Introducing “I Kissed a Girl,” she reminisced about “these hits they used to play on a thing called the radio. It was a different time. It was 2008. Now we’re just fluid.” Perry and the band segued from their cool, newer arrangement back to the song’s earlier version, complete with a rad heavy-metal solo.

“I’m capable of anything,” she sang, ad-libbing a quick, proud aside — “Obviously!” — on “Dark Horse.” This time, a shy girl came out of the audience and rapped the Juicy J break for an approving Perry. “All killa, no filla,” the singer bragged after the heavy-swinging rap of “E.T.,” which was elevated by its triumphant pop chorus.

“I was born in 1984. I’m 33 … and I really enjoyed partly some of the ’90s,” Perry said, listing Alanis Morrissette, Garbage, Fiona Apple “and, of course, No Doubt” as among her favorites from the decade. “I’m going to do a cover, if that’s OK.” But before launching into a stirring remake of Joan Osborne’s “One of Us,” Perry talked about her spiritual evolution and advocated that people “connect with God, connect with nature” and get to know their neighbors instead of spending time on social media.

“Some of us feel really alone. I see the sadness in people’s eyes,” she continued, and all you had to do was walk a few steps outside the magnificent theater and see the gaunt, hollowed-out faces of homeless people begging for change to recognize the cold, separate worlds many of us live in. “I don’t have any fear anymore … because I know who I am. I believe in God — she is incredible!”

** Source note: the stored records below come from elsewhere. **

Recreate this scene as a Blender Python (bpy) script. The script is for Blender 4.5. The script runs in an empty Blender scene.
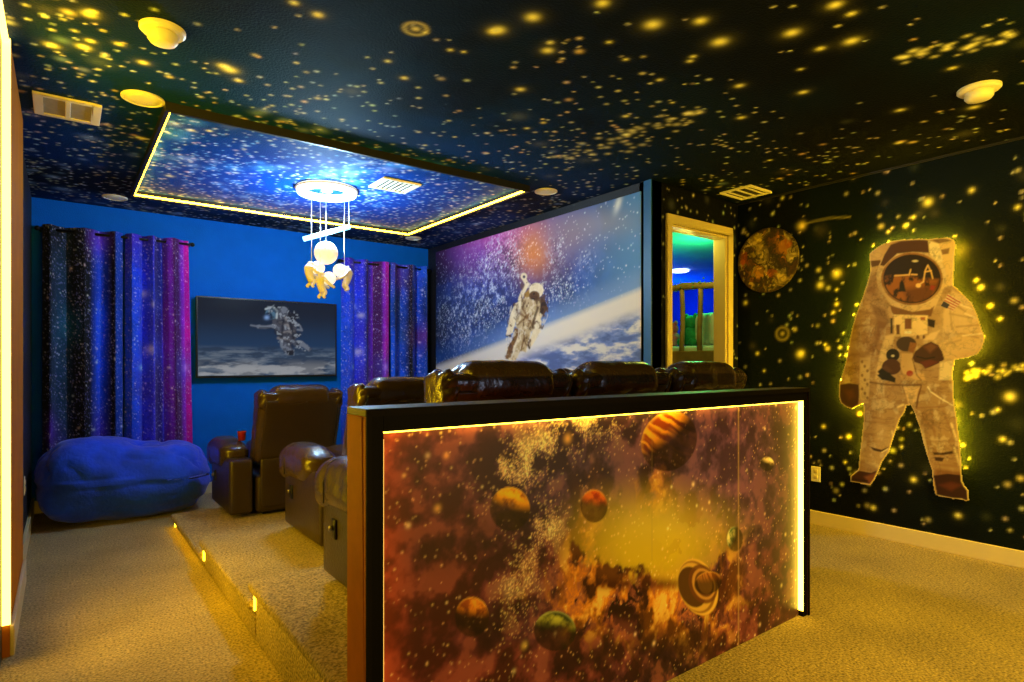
import bpy, bmesh, math, random
import numpy as np
from mathutils import Vector, Matrix, noise as mnoise

# ------------------------------------------------------------------ camera, world, main lights, exposure
TH = math.radians(37.1); S, C = math.sin(TH), math.cos(TH)
F, H0, CZ = 595.0, 364.0, 1.23           # focal length in pixels, horizon row, eye height
scene = bpy.context.scene
cam_d = bpy.data.cameras.new('camera'); cam = bpy.data.objects.new('camera', cam_d)
scene.collection.objects.link(cam)
cam.location = (0, 0, CZ); cam.rotation_euler = (math.pi/2, 0, -TH)
cam_d.sensor_width = 36; cam_d.lens = F/1024*36; cam_d.shift_y = (H0-341)/1024
cam_d.clip_start = 0.02
scene.camera = cam
w = bpy.data.worlds.new('world'); scene.world = w; w.use_nodes = True
w.node_tree.nodes['Background'].inputs[0].default_value = (0.02, 0.03, 0.05, 1)
w.node_tree.nodes['Background'].inputs[1].default_value = 0.3
vs = scene.view_settings
vs.view_transform = 'Standard'; vs.look = 'None'; vs.gamma = 1; vs.use_curve_mapping = False
vs.exposure = 0.0
try:
    scene.cycles.max_bounces = 6; scene.cycles.sample_clamp_indirect = 6
    scene.cycles.use_denoising = True
except Exception:
    pass
YEL = (1.0, 0.64, 0.008)
COOL = (0.45, 0.76, 1.0)

def light(name, kind, loc, energy, color, size=0.1, size_y=None, rot=(0, 0, 0)):
    d = bpy.data.lights.new(name, kind); d.energy = energy; d.color = color
    if kind == 'AREA':
        d.shape = 'RECTANGLE' if size_y else 'SQUARE'; d.size = size
        if size_y: d.size_y = size_y
    else:
        d.shadow_soft_size = size
    o = bpy.data.objects.new(name, d); o.location = loc; o.rotation_euler = rot
    scene.collection.objects.link(o); return o
R90 = math.pi/2
# yellow fills added behind the camera, then the light of the left wall strip
light('rear_yellow_fill', 'AREA', (1.9, -2.0, 0.5), 62, YEL, 3.6, 0.06, (R90, 0, 0))  # unseen fill, added to light the partition front and near floor
light('rear_upward_fill', 'AREA', (2.2, -1.0, 1.2), 170, YEL, 3.4, 0.1, (math.pi, 0, 0))  # added fill with no real fixture, lifts the ceiling stars from below
light('left_strip_light', 'AREA', (-0.15, 3.20, 1.3), 9, YEL, 0.04, 2.3, (R90, 0, math.radians(-155)))
sl = light('left_strip_side_light', 'AREA', (-0.15, 3.22, 1.4), 36, YEL, 0.04, 2.0, (R90, 0, math.radians(-82))); sl.data.spread = math.radians(165)
lt = light('left_strip_top_light', 'AREA', (-0.14, 2.2, 2.46), 14, YEL, 0.04, 2.0)
lt.rotation_euler = Matrix(((0, 0, -1), (0, 1, 0), (1, 0, 0))).to_euler()
light('rear_cool_fill', 'POINT', (2.2, -1.0, 1.0), 22, (0.6, 0.72, 1.0), 0.15)  # added bluish fill so the purples of the print panel show
sp = light('cutout_fill_spot', 'SPOT', (2.3, -0.5, 2.5), 250, (1.0, 0.62, 0.012), 0.08)  # invented spot out of view, added to brighten the astronaut cut-out
sp.rotation_euler = (Vector((4.6, 1.6, 1.3))-sp.location).to_track_quat('-Z', 'Y').to_euler()
sp.data.spot_size = math.radians(58); sp.data.spot_blend = 1.0
dl = light('floor_fill_spot', 'SPOT', (3.3, 0.35, 2.55), 280, (1.0, 0.68, 0.015), 0.08)  # no fixture here; added to brighten the carpet on the right
dl.data.spot_size = math.radians(105); dl.data.spot_blend = 0.8
light('chandelier_light', 'POINT', (1.653, 4.586, 2.29), 104, COOL, 0.10)
light('next_room_green_light', 'POINT', (5.5, 3.9, 2.3), 22, (0.02, 1.0, 0.2), 0.1)
light('next_room_blue_light', 'POINT', (8.0, 6.3, 2.1), 60, (0.0, 0.05, 1.0), 0.1)

light('next_room_warm_fill', 'POINT', (4.35, 3.25, 2.3), 11, (0.9, 0.85, 0.12), 0.1)  # fill added inside the door to lift the log rail and garland

# ------------------------------------------------------------------ helpers
def lin(c):
    a = np.asarray(c, float)/255.0
    return np.where(a <= 0.04045, a/12.92, ((a+0.055)/1.055)**2.4)
def L(r, g, b): return tuple(float(x) for x in lin((r, g, b)))

def mat(name, color, rough=0.6, metal=0.0, bump=0.0, bscale=60.0, var=0.0, vscale=6.0, emit=None, estr=0.0, attr=False,
        spec=None, sheen=0.0, coat=0.0, detail=3.0):
    m = bpy.data.materials.new(name); m.use_nodes = True
    nt = m.node_tree; b = nt.nodes['Principled BSDF']
    b.inputs['Roughness'].default_value = rough; b.inputs['Metallic'].default_value = metal
    if spec is not None: b.inputs['Specular IOR Level'].default_value = spec
    if sheen: b.inputs['Sheen Weight'].default_value = sheen
    if coat: b.inputs['Coat Weight'].default_value = coat
    tc = nt.nodes.new('ShaderNodeTexCoord')
    src = None
    if attr:
        a = nt.nodes.new('ShaderNodeVertexColor'); a.layer_name = 'Col'; src = a.outputs['Color']
    else:
        b.inputs['Base Color'].default_value = (*color, 1)
    if var:
        n = nt.nodes.new('ShaderNodeTexNoise'); n.inputs['Scale'].default_value = vscale; n.inputs['Detail'].default_value = detail
        nt.links.new(tc.outputs['Object'], n.inputs['Vector'])
        mr = nt.nodes.new('ShaderNodeMapRange')
        mr.inputs['From Min'].default_value = 0.25; mr.inputs['From Max'].default_value = 0.75
        mr.inputs['To Min'].default_value = 1-var; mr.inputs['To Max'].default_value = 1+var
        nt.links.new(n.outputs['Fac'], mr.inputs['Value'])
        mx = nt.nodes.new('ShaderNodeMixRGB'); mx.blend_type = 'MULTIPLY'; mx.inputs[0].default_value = 1
        if src: nt.links.new(src, mx.inputs[1])
        else: mx.inputs[1].default_value = (*color, 1)
        nt.links.new(mr.outputs['Result'], mx.inputs[2]); src = mx.outputs[0]
    if src: nt.links.new(src, b.inputs['Base Color'])
    if bump:
        n2 = nt.nodes.new('ShaderNodeTexNoise'); n2.inputs['Scale'].default_value = bscale; n2.inputs['Detail'].default_value = 2
        nt.links.new(tc.outputs['Object'], n2.inputs['Vector'])
        bp = nt.nodes.new('ShaderNodeBump'); bp.inputs['Strength'].default_value = bump; bp.inputs['Distance'].default_value = 0.01
        nt.links.new(n2.outputs['Fac'], bp.inputs['Height']); nt.links.new(bp.outputs['Normal'], b.inputs['Normal'])
    if emit is not None:
        b.inputs['Emission Strength'].default_value = estr
        if emit == 'attr': nt.links.new(src, b.inputs['Emission Color'])
        else: b.inputs['Emission Color'].default_value = (*emit, 1)
    return m

def tag(o, label=None, cat=None, group=None, kind=None):
    if label: o['label'] = label
    if cat: o['category'] = cat
    if group: o['group'] = group
    if kind: o['kind'] = kind
    return o
def empty(name, loc, label, cat, group=None, rz=0):
    o = bpy.data.objects.new(name, None); o.location = loc; o.rotation_euler = (0, 0, rz); o.empty_display_size = 0.1
    scene.collection.objects.link(o); return tag(o, label, cat, group)

class MB:
    def __init__(s): s.v = []; s.f = []
    def add(s, v, f):
        k = len(s.v); s.v += [tuple(map(float, p)) for p in v]; s.f += [tuple(i+k for i in q) for q in f]; return s
    def box(s, x0, x1, y0, y1, z0, z1):
        return s.add([(x0,y0,z0),(x1,y0,z0),(x1,y1,z0),(x0,y1,z0),(x0,y0,z1),(x1,y0,z1),(x1,y1,z1),(x0,y1,z1)],
                     [(0,3,2,1),(4,5,6,7),(0,1,5,4),(1,2,6,5),(2,3,7,6),(3,0,4,7)])
    def rbox(s, c, size, r, k=3, m=5, deform=None):
        h = [x/2 for x in size]; ax = []
        for hh in h:
            rr = min(r, hh*0.999)
            t = [-hh+rr*(1-math.cos(i/k*R90)) for i in range(k)]
            mid = list(np.linspace(-hh+rr, hh-rr, m+1)) if hh-rr > 1e-4 else [0]
            ax.append(t+mid+[-q for q in reversed(t)])
        idx = {}; vs_ = []; fs = []
        def vid(p):
            key = tuple(round(q, 6) for q in p)
            if key not in idx:
                idx[key] = len(vs_); vs_.append(p)
            return idx[key]
        for a in range(3):
            b_, c_ = (a+1) % 3, (a+2) % 3
            for sg in (-1, 1):
                for i in range(len(ax[b_])-1):
                    for j in range(len(ax[c_])-1):
                        q = []
                        for (ii, jj) in ((i,j),(i+1,j),(i+1,j+1),(i,j+1)):
                            p = [0,0,0]; p[a] = sg*h[a]; p[b_] = ax[b_][ii]; p[c_] = ax[c_][jj]; q.append(vid(tuple(p)))
                        if sg < 0: q.reverse()
                        fs.append(tuple(q))
        P = np.array(vs_); hv = np.array(h); rv = np.minimum(r, hv*0.999)
        inner = np.clip(P, -(hv-rv), hv-rv); d = P-inner; n = np.linalg.norm(d/rv, axis=1, keepdims=True); n[n == 0] = 1
        P = inner+d/n
        if deform is not None: P = deform(P)
        P = P+np.array(c)
        return s.add(P, fs)
    def tube(s, pts, r, seg=8, closed=False, cap=True):
        pts = [Vector(p) for p in pts]; n = len(pts); rr = r if hasattr(r, '__len__') else [r]*n
        k = len(s.v); up0 = None
        for i, p in enumerate(pts):
            if closed: d = pts[(i+1) % n]-pts[i-1]
            else: d = pts[min(i+1, n-1)]-pts[max(i-1, 0)]
            d.normalize()
            if up0 is None:
                up0 = Vector((0,0,1)) if abs(d.z) < 0.9 else Vector((1,0,0))
            a = d.cross(up0)
            if a.length < 1e-5: a = d.orthogonal()
            a.normalize(); b = a.cross(d)
            up0 = b if b.length > 1e-5 else up0
            for j in range(seg):
                t = 2*math.pi*j/seg; q = p+(a*math.cos(t)+b*math.sin(t))*rr[i]; s.v.append(tuple(q))
        m = n if closed else n-1
        for i in range(m):
            i2 = (i+1) % n
            for j in range(seg):
                j2 = (j+1) % seg
                s.f.append((k+i*seg+j, k+i*seg+j2, k+i2*seg+j2, k+i2*seg+j))
        if not closed and cap:
            s.f.append(tuple(k+j for j in range(seg))[::-1]); s.f.append(tuple(k+(n-1)*seg+j for j in range(seg)))
        return s
    def lathe(s, prof, c=(0,0,0), seg=32, axis='z'):
        k = len(s.v); n = len(prof)
        for (r, z) in prof:
            for j in range(seg):
                t = 2*math.pi*j/seg; a, b = r*math.cos(t), r*math.sin(t)
                p = (a, b, z) if axis == 'z' else ((z, a, b) if axis == 'x' else (b, z, a))
                s.v.append((p[0]+c[0], p[1]+c[1], p[2]+c[2]))
        for i in range(n-1):
            for j in range(seg):
                j2 = (j+1) % seg; s.f.append((k+i*seg+j, k+i*seg+j2, k+(i+1)*seg+j2, k+(i+1)*seg+j))
        if prof[0][0] > 1e-6: s.f.append(tuple(k+j for j in range(seg))[::-1])
        if prof[-1][0] > 1e-6: s.f.append(tuple(k+(n-1)*seg+j for j in range(seg)))
        return s
    def ball(s, c, r, seg=20, rings=12, sc=(1,1,1)):
        prof = [(max(1e-7, math.sin(math.pi*i/rings)), -math.cos(math.pi*i/rings)) for i in range(rings+1)]
        k = len(s.v); s.lathe(prof, (0,0,0), seg)
        for i in range(k, len(s.v)):
            p = s.v[i]; s.v[i] = (c[0]+p[0]*r*sc[0], c[1]+p[1]*r*sc[1], c[2]+p[2]*r*sc[2])
        return s
    def build(s, name, m, parent=None, bevel=0, smooth=False, loc=None):
        me = bpy.data.meshes.new(name); me.from_pydata(s.v, [], s.f); me.update()
        bm = bmesh.new(); bm.from_mesh(me); bmesh.ops.remove_doubles(bm, verts=bm.verts, dist=1e-6)
        bmesh.ops.recalc_face_normals(bm, faces=bm.faces); bm.to_mesh(me); bm.free()
        if smooth: me.polygons.foreach_set('use_smooth', [True]*len(me.polygons))
        me.materials.append(m)
        o = bpy.data.objects.new(name, me); scene.collection.objects.link(o)
        if parent: o.parent = parent
        if loc: o.location = loc
        if bevel:
            b = o.modifiers.new('bevel', 'BEVEL'); b.width = bevel; b.segments = 2; b.limit_method = 'ANGLE'
        return o

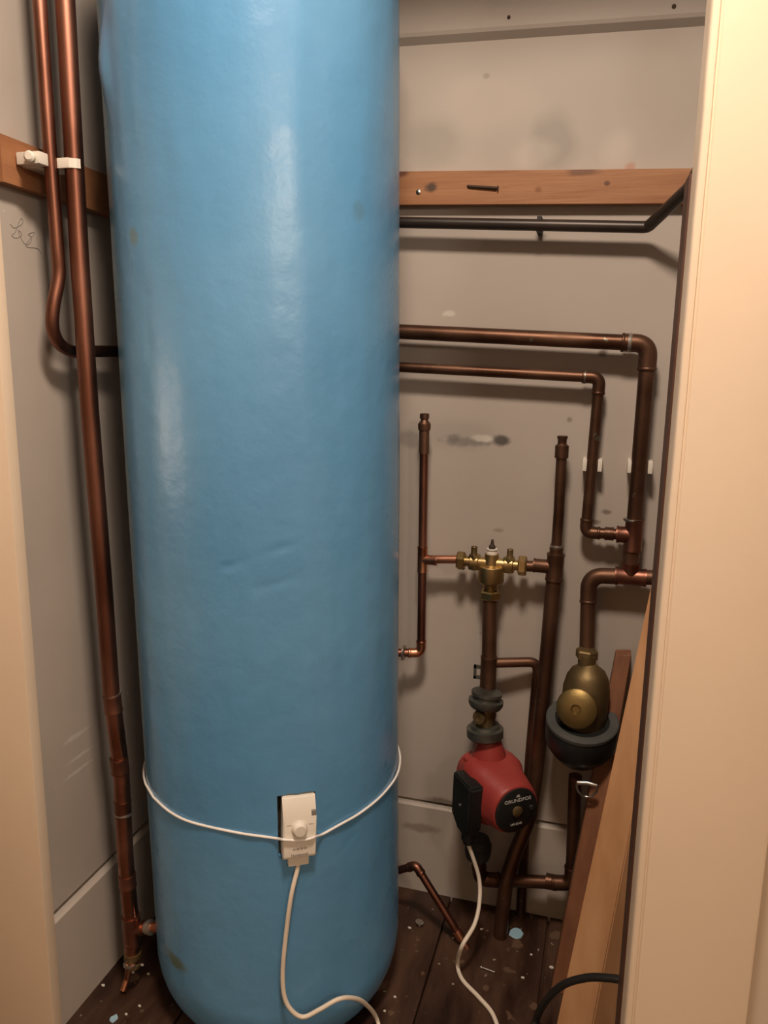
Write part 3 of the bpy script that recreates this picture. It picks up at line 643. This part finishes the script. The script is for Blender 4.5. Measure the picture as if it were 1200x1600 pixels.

With her hands dutifully behind her back, Perry delivered Osborne’s delicate ballad in a rich, moody, low voice. “What if God was one of us? Just a slob like one of us. Just a stranger on the bus,” she sang, tossing in a new aside, “except for Pope Francis.”

“I was a hoarder in a very small room. I would eat [my friend’s] snacks. I was a very bad roommate. I was a struggling artist, playing the Hotel Café,” Perry admitted before strumming a stark and poignantly affecting rendition of the early heartbreak ballad “Thinking of You,” her voice arcing and aching over the band’s subdued murmurs of countrified soul.

The romantic intensity deepened so much with a wistfully longing version of “The One That Got Away” that Perry had to urge the crowd, “Don’t get too sleepy,” to set up the upbeat dance pop of “Part of Me,” which got fans back on their feet again. The blue-wigged fanboy clambered out of the crowd to dance with Perry, and he credibly rapped the Nicki Minaj part on “Swish Swish.”

“I can’t pull someone out of the audience every time I need something covered,” Perry joked.

Light pink balloons rained down from the balcony for the evening’s penultimate tune, “Roar,” which was another song that sounded punchier and more danceable than the original studio recording, from 2013’s Prism. The set-closing “Firework” stirred up more sadness for all those lost and lonely people (“Do you ever feel like a plastic bag drifting through the wind wanting to start again?”) before the chorus kicked in with an uplifting force. The lyric evoked imagery from Fiona Apple’s “Paper Bag” and Neko Case’s 2002 song “Deep Red Bells” (“Does your soul cast about like an old paper bag past empty lots and early graves?”), but it was nonetheless a touching moment.

Backed by just a drummer and guitarist, Katy Perry protégé Cyn opened with a short set. She had a clear, soaring voice, but Cyn’s sometimes plain lyrics didn’t always match her better melodies. There might be a good song hidden somewhere inside “Alright,” but the version Monday night sounded overproduced and muddy instead of exuding the live vibrancy of Perry’s own music.